§ **TASK**:
Spot every line with the word "script" and return it.

§ **DATA ROWS**:
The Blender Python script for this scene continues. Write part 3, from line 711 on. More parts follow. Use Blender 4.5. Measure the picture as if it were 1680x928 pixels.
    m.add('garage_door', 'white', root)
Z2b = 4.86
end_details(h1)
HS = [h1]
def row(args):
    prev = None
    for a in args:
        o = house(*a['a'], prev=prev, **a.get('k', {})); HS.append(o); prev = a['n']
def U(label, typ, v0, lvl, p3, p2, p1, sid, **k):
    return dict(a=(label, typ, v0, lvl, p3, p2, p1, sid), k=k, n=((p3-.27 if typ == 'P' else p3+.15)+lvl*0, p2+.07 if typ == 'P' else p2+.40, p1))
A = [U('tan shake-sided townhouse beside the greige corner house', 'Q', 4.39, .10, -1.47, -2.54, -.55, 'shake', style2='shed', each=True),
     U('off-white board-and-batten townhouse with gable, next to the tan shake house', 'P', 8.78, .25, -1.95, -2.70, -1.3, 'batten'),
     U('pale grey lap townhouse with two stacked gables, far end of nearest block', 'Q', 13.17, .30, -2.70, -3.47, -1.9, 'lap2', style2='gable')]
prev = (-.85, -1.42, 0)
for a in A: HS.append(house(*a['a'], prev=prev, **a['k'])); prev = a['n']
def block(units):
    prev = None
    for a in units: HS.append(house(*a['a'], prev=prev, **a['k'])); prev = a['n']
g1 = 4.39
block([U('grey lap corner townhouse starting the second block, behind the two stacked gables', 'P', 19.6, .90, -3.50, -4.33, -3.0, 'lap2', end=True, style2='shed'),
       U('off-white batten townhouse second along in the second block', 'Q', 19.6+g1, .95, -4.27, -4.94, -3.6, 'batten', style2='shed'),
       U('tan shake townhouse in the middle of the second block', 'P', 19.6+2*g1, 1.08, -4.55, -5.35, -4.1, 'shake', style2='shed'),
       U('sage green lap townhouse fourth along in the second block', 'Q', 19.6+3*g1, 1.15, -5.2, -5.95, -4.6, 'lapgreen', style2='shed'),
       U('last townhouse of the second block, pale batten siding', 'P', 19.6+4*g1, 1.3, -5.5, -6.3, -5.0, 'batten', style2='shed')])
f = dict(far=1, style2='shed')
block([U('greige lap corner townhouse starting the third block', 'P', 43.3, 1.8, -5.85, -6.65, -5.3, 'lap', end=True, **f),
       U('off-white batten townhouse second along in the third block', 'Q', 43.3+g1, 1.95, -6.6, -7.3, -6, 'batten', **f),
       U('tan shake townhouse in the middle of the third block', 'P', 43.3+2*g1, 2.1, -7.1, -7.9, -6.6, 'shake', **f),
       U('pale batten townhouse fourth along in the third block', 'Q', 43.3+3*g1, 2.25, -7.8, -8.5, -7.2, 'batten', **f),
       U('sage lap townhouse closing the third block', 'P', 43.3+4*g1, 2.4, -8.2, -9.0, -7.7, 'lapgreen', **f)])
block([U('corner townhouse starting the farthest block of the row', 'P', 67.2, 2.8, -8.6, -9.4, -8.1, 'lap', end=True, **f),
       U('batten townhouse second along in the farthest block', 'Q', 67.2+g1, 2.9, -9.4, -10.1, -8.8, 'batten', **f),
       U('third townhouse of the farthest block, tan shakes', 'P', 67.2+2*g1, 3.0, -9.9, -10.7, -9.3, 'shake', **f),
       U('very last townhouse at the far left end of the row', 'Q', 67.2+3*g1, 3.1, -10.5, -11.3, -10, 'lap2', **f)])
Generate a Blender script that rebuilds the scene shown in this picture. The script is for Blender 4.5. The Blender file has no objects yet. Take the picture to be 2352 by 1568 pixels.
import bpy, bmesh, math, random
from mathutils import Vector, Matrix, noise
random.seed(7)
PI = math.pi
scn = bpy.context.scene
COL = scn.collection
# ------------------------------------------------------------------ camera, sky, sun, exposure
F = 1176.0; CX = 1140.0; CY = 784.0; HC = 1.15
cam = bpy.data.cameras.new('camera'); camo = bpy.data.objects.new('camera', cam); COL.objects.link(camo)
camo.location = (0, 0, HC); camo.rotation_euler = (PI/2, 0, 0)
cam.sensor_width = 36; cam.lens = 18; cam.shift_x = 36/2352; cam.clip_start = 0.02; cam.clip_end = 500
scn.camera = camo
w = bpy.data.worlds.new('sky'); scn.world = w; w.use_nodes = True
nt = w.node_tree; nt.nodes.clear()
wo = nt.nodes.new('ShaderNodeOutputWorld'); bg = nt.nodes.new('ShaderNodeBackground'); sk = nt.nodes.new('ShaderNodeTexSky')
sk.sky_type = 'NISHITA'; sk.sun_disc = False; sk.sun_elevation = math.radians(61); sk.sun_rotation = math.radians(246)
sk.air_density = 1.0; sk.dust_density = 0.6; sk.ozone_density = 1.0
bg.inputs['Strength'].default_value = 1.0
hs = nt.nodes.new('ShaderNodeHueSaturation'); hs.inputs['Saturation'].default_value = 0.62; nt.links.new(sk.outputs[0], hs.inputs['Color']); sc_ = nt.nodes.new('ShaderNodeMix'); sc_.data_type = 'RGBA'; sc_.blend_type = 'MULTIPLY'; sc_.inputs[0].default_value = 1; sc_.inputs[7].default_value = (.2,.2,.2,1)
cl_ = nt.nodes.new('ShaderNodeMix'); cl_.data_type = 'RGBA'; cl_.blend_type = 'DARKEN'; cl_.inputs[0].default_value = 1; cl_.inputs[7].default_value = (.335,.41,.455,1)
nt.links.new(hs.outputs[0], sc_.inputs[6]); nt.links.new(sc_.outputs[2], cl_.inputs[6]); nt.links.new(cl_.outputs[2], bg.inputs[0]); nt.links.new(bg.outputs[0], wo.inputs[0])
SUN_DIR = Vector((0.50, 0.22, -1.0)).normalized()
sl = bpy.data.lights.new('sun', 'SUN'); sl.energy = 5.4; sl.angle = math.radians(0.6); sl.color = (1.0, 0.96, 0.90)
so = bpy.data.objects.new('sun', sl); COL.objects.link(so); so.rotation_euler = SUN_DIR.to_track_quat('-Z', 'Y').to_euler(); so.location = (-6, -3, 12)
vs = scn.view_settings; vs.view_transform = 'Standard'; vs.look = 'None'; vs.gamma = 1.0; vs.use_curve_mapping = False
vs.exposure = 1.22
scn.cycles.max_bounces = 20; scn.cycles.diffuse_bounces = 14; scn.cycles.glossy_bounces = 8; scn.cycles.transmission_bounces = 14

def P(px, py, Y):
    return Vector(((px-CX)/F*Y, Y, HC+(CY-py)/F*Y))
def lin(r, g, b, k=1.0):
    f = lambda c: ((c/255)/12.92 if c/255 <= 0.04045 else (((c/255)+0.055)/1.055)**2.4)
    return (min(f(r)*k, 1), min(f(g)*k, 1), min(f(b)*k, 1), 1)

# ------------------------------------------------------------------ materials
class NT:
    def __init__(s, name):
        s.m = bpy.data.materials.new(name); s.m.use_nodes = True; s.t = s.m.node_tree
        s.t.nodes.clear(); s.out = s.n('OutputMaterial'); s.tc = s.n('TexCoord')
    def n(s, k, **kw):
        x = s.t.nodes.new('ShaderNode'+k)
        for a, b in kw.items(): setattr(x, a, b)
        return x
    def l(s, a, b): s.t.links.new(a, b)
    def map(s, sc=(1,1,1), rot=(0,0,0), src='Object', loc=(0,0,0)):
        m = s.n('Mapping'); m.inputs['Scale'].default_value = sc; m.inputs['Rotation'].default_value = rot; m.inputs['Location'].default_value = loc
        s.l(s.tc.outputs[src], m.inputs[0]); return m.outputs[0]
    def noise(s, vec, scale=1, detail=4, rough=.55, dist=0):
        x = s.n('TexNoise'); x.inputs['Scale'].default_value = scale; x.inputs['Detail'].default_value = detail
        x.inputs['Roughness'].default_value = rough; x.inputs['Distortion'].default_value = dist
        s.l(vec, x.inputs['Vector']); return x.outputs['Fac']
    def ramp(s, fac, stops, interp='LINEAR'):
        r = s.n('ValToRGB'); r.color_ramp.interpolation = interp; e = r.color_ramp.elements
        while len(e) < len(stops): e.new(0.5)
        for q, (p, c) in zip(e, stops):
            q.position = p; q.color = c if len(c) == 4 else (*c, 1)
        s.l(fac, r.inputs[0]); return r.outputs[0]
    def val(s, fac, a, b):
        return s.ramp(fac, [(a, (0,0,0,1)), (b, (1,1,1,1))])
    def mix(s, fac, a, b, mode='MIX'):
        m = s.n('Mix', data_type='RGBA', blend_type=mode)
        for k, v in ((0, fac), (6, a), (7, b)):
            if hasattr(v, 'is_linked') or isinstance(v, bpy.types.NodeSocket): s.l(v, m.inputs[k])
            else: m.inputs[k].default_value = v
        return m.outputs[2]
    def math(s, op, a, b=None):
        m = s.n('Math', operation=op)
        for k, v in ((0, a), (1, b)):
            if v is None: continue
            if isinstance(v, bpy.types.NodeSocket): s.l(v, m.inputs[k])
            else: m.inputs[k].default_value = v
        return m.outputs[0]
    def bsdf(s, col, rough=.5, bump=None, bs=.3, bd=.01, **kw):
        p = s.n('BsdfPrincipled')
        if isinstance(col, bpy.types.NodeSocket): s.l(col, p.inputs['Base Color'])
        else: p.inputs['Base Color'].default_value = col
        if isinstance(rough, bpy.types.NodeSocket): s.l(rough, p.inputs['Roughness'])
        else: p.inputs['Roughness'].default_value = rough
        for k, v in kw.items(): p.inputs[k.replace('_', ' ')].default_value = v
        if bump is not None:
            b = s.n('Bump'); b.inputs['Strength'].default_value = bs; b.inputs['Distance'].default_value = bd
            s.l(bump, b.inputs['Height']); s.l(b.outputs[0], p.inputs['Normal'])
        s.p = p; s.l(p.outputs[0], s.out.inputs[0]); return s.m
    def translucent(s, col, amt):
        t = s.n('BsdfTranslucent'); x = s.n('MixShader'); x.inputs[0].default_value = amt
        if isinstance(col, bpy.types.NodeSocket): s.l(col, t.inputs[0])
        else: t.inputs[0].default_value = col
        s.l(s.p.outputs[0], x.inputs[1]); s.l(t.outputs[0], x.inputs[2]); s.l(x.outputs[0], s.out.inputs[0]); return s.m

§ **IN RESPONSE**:
The Blender Python script for this scene continues. Write part 3, from line 711 on. More parts follow. Use Blender 4.5. Measure the picture as if it were 1680x928 pixels.
Generate a Blender script that rebuilds the scene shown in this picture. The script is for Blender 4.5. The Blender file has no objects yet. Take the picture to be 2352 by 1568 pixels.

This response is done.